Nouveau décret relatif aux déchets, à la circularité des matières et à la propreté publique : quelles implications pour les communes ?
Le 8 mars 2023, le Parlement wallon a adopté un nouveau décret destiné à remplacer le décret du 27 juin 1996 relatif aux déchets. Ce décret vise à moderniser les outils juridiques de la Région wallonne relatifs au droit des déchets et à permettre la transposition d’un grand nombre de dispositions européennes (8 directives au total), principalement en matière d’économie circulaire.
Ainsi, ce décret traduit les nouveaux objectifs et ambitions européennes en matière notamment de gestion des déchets dangereux, de prévention (quantitative et qualitative), de collecte sélective, de valorisation des déchets (préparation au réemploi et recyclage), et de responsabilité élargie des producteurs.
Mais le nouveau décret ne se limite pas à la transposition du droit européen, il vise également à traduire les ambitions affichées par la Wallonie dans le Plan wallon des déchets-ressources, la stratégie Circular Wallonia et la Déclaration de politique régionale 2019-2024, à travers notamment :
une transition renforcée vers le « zéro-déchets » (via par exemple la réduction de l’usage des plastiques à courte durée de vie, la réduction des gaspillages alimentaires et non alimentaires, le développement de la réparation, etc.);
- un renforcement de la circularité des matières (via par exemple le développement accru de l’économie de la fonctionnalité, de la préparation au réemploi et du recyclage), avec le soutien notamment du secteur de l’économie sociale;
- un renforcement des priorités de l’échelle de Lansink en matière de gestion des déchets via un accroissement du tri et des collectes sélectives de déchets ménagers, assimilés et professionnels, et une réduction des quantités de déchets valorisables incinérés et de déchets mis en décharge;
- une réforme du système de la responsabilité élargie des producteurs;
- une planification adaptée et plus intégrée des instruments de gestion des déchets;
- une contribution à l’amélioration de la propreté publique (via notamment une obligation de financement par les producteurs de la gestion de certains déchets sauvages, tels que les mégots).

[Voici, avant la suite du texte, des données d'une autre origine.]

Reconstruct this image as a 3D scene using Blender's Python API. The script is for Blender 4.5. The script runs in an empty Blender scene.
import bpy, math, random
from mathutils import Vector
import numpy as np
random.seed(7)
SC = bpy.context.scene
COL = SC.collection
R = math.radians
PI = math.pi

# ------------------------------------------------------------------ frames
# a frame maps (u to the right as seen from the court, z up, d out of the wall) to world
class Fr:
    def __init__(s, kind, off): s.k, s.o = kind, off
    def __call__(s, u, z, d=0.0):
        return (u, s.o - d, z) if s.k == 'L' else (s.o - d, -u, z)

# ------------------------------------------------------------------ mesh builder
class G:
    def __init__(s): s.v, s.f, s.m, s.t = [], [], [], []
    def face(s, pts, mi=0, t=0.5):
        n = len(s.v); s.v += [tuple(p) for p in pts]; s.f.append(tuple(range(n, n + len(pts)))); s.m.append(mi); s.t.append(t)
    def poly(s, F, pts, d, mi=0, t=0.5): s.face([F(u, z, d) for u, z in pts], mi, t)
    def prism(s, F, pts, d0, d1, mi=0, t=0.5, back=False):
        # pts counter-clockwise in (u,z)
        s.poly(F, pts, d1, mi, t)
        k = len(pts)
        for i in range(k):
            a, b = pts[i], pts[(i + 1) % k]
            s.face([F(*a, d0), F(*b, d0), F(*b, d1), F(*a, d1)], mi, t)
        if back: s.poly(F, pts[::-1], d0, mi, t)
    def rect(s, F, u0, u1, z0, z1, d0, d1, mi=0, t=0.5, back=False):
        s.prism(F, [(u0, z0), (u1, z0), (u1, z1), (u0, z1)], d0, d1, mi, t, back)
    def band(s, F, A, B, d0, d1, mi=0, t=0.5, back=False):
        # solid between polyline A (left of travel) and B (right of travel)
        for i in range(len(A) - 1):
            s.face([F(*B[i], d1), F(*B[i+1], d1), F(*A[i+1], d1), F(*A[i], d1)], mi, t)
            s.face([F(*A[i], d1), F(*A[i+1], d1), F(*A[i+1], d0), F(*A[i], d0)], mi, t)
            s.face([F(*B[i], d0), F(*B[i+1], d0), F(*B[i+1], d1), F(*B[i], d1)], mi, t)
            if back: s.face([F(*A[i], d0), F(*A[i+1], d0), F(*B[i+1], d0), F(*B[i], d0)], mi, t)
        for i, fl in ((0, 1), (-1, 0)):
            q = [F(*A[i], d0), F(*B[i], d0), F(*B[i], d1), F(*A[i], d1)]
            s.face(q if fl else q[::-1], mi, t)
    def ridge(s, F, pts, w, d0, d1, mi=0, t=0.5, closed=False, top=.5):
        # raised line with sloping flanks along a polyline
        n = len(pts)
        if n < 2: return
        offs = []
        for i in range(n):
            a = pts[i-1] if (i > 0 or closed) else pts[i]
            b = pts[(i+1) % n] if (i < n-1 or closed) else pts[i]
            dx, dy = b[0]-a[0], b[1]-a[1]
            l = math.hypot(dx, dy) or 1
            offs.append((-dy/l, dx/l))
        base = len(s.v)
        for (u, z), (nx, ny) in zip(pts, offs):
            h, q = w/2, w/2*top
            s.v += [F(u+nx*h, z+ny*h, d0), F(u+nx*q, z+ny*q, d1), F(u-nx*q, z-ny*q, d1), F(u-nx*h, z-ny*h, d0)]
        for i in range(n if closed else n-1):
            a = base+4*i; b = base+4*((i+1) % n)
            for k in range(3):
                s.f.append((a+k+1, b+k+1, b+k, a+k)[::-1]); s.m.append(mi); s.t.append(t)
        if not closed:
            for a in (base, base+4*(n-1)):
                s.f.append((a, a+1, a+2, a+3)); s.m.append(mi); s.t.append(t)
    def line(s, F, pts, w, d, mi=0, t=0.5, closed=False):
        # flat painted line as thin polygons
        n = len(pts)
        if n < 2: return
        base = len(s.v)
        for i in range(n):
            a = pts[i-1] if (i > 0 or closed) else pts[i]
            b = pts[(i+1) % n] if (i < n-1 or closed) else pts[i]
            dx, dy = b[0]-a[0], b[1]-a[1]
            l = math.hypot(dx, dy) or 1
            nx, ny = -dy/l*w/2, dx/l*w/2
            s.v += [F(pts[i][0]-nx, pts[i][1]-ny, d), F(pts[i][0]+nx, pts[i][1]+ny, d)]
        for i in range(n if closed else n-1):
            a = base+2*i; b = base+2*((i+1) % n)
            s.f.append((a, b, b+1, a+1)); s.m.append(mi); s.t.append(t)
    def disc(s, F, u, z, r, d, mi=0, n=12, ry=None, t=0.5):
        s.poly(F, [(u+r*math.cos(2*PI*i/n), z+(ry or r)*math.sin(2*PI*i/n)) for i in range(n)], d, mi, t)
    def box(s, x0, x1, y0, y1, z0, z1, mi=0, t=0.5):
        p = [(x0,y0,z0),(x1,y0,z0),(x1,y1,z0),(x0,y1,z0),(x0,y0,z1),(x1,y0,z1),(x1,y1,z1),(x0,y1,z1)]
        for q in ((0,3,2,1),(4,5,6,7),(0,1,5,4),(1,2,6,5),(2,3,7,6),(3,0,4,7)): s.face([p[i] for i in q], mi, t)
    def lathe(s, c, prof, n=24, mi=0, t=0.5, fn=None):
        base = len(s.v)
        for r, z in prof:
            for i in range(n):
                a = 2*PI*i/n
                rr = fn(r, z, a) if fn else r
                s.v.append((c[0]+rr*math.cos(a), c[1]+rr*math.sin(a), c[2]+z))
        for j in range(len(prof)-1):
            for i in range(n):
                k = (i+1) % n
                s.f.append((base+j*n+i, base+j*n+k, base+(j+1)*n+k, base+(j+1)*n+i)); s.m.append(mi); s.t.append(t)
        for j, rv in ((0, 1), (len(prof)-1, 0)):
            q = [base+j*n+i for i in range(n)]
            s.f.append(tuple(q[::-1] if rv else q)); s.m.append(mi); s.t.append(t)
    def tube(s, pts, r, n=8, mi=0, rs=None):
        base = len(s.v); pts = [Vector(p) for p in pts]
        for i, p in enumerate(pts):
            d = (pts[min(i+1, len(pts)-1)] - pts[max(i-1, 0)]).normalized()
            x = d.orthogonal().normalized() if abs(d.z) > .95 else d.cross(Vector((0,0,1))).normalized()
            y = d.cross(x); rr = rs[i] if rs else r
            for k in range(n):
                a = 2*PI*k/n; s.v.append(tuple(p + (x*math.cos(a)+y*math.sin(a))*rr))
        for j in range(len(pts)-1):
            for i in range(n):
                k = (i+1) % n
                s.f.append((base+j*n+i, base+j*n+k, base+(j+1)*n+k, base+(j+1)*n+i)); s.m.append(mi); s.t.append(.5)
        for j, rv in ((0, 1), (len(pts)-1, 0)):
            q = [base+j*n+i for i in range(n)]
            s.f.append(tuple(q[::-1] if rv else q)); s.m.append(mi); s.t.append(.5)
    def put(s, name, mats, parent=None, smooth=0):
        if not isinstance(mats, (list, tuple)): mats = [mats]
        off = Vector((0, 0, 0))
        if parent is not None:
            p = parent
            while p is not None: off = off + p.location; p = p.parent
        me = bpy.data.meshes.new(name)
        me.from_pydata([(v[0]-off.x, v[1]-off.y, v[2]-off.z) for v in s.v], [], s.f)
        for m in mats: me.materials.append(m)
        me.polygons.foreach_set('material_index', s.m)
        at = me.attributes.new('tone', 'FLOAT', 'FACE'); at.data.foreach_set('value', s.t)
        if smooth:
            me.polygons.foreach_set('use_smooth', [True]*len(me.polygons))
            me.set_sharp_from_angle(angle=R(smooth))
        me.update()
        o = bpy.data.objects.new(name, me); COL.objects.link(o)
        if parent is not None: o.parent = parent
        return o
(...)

Les communes sont directement impactées par plusieurs nouveautés apportées par le décret. On peut en identifier 5 essentielles :
1. La confirmation de la compétence exclusive des communes en matière de gestion des déchets ménagers
Le décret traduit légalement l’accord qui était intervenu entre l’UVCW, la Copidec et Go4 Circle (devenu DENUO) pour assurer un partage du marché des déchets (https://www.uvcw.be/environnement/articles/art-3289).
Le paragraphe 2 de l’article 53 du décret prévoit ainsi que « la commune (ou son intercommunale) est exclusivement compétente pour la collecte des déchets ménagers. Cette exclusivité concerne les déchets ménagers des personnes domiciliées ou résidant à titre principal ou secondaire sur le territoire de la commune, en ce compris dans un kot d’étudiant chez les particuliers, à l’exclusion des déchets issus des maisons de repos, des résidences-services, des prisons, des hôpitaux et des kots d’étudiants gérés par une entreprise ou une institution d’enseignement supérieur ».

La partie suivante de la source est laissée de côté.